#### [GIVEN TASK]
Check each line of the listing for the string "core", then state how many lines have it. Only the number is wanted.
---------- PROVIDED RECORDS
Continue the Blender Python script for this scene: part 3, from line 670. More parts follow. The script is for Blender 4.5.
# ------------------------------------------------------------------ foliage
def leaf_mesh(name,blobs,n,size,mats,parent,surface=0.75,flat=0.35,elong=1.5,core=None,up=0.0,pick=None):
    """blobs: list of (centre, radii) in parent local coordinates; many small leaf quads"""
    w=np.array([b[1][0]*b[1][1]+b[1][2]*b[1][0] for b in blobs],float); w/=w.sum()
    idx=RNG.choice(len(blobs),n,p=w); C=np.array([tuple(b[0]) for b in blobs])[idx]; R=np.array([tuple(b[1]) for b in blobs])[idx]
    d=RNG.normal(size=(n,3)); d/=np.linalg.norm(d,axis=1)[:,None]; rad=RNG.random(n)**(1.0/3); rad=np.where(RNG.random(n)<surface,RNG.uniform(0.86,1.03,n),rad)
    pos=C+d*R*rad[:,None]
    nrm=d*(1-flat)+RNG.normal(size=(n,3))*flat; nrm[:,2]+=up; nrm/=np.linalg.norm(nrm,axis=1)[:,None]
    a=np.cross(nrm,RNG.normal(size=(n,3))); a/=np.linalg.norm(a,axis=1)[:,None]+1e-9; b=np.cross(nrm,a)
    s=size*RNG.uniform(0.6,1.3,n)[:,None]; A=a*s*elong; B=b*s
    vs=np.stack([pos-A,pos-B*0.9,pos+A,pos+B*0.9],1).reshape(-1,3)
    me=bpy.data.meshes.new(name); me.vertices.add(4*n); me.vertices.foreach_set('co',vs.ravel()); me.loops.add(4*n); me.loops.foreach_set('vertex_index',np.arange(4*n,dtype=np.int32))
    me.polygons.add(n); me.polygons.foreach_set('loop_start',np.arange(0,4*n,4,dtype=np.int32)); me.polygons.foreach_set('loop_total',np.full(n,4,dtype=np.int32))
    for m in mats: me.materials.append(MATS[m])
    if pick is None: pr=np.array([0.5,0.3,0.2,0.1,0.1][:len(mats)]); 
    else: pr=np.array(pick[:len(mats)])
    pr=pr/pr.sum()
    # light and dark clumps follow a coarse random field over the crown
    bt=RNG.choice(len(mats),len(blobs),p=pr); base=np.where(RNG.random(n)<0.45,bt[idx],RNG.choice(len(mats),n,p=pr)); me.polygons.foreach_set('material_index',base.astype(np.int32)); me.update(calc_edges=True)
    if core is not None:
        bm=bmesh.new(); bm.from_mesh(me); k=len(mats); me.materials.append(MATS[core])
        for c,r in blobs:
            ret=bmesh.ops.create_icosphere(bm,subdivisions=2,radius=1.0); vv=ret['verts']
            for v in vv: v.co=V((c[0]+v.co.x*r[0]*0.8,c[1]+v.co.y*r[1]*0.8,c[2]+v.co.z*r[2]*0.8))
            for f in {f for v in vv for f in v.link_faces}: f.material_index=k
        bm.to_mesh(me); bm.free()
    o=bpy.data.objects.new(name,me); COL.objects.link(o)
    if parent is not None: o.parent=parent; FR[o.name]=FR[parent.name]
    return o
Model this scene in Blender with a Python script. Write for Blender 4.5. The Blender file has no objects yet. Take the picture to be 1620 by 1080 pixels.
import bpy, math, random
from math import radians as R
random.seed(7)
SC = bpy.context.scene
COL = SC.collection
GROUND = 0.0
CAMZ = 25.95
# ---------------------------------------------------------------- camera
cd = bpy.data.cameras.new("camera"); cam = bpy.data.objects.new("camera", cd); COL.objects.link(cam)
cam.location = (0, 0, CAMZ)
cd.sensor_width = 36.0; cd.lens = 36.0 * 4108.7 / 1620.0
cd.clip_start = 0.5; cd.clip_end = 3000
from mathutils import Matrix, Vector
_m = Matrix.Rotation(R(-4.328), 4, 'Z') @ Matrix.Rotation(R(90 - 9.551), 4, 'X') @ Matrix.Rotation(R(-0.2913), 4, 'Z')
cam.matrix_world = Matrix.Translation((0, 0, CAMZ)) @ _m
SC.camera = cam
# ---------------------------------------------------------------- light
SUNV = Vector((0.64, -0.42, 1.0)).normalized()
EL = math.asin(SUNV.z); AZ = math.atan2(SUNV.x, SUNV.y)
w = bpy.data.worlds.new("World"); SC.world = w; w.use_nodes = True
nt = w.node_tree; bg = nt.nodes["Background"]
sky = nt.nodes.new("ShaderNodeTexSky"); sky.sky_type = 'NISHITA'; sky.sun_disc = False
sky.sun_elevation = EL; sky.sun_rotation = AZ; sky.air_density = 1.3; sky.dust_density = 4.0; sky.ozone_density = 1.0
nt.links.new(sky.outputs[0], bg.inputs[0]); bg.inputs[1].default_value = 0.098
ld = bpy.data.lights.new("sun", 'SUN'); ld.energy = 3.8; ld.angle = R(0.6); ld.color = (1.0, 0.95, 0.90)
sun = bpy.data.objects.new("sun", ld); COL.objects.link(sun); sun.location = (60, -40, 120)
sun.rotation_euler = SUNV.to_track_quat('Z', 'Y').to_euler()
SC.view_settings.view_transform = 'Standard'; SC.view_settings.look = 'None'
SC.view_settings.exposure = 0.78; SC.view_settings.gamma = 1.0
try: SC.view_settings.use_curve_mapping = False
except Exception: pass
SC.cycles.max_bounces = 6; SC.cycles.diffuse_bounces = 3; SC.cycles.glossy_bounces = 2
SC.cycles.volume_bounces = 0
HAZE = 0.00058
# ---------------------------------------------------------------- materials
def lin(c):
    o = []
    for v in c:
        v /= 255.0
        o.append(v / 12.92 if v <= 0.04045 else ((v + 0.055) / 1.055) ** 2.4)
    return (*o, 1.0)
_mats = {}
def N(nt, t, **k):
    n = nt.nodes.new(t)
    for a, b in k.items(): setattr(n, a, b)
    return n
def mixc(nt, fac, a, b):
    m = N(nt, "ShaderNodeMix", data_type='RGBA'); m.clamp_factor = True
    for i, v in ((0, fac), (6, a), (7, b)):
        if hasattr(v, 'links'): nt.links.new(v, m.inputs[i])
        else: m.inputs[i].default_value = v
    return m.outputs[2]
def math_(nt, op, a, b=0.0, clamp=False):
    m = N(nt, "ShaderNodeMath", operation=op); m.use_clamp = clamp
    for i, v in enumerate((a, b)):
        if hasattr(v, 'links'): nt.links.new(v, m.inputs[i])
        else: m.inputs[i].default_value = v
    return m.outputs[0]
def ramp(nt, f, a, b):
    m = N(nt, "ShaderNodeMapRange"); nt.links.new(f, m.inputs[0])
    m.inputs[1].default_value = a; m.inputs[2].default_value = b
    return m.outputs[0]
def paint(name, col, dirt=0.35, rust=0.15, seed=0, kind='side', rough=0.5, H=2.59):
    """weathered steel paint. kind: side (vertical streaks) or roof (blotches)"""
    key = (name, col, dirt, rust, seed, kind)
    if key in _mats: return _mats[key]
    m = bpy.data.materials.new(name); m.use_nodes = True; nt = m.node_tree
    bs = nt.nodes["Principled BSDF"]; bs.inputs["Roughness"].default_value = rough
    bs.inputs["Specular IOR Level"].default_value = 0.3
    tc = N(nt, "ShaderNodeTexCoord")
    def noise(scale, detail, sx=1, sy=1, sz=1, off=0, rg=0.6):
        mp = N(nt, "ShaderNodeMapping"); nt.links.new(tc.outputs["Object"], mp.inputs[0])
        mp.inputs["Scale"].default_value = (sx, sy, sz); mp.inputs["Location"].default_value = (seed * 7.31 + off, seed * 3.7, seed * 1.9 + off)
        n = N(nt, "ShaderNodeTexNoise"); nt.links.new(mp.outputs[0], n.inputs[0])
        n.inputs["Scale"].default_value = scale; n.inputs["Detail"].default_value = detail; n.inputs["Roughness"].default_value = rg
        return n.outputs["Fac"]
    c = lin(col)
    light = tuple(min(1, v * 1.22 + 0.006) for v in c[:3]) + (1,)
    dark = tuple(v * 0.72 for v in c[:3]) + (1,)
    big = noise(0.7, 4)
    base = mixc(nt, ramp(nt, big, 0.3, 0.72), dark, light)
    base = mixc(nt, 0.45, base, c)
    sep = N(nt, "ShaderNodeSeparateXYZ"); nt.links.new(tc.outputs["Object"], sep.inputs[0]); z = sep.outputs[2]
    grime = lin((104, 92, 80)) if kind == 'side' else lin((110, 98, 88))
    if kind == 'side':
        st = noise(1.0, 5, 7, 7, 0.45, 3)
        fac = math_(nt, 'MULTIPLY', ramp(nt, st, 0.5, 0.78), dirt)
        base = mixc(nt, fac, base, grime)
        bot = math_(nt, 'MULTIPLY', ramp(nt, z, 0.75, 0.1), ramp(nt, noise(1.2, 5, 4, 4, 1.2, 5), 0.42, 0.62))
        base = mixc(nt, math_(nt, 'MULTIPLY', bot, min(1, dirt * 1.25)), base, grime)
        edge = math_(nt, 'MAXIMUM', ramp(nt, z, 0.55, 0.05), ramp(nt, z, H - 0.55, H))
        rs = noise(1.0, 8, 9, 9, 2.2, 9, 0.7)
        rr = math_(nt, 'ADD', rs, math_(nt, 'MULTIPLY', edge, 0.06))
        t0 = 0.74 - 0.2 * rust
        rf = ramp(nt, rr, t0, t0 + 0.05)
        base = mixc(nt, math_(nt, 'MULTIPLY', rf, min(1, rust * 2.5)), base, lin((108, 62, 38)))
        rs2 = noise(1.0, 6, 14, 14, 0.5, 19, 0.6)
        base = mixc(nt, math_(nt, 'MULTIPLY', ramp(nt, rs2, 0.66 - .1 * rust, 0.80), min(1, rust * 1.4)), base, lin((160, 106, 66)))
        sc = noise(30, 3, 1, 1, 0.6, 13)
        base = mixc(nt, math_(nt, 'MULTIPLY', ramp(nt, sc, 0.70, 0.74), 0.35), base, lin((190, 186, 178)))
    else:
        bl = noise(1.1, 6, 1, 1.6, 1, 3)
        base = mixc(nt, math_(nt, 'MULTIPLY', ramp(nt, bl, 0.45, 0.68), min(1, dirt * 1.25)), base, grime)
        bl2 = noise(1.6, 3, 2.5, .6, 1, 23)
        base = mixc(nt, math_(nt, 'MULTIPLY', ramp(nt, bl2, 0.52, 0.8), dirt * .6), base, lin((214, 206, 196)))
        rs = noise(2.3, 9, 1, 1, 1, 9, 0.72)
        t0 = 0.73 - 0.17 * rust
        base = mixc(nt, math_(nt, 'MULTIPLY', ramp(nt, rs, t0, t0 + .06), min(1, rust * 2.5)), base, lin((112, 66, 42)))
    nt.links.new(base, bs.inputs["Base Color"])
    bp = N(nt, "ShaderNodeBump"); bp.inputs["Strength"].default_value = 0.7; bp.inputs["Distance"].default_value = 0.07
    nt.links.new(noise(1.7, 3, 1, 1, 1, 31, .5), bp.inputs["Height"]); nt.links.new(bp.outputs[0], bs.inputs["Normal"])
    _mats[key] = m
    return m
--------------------
#### [RESULT OF THIS TASK]
3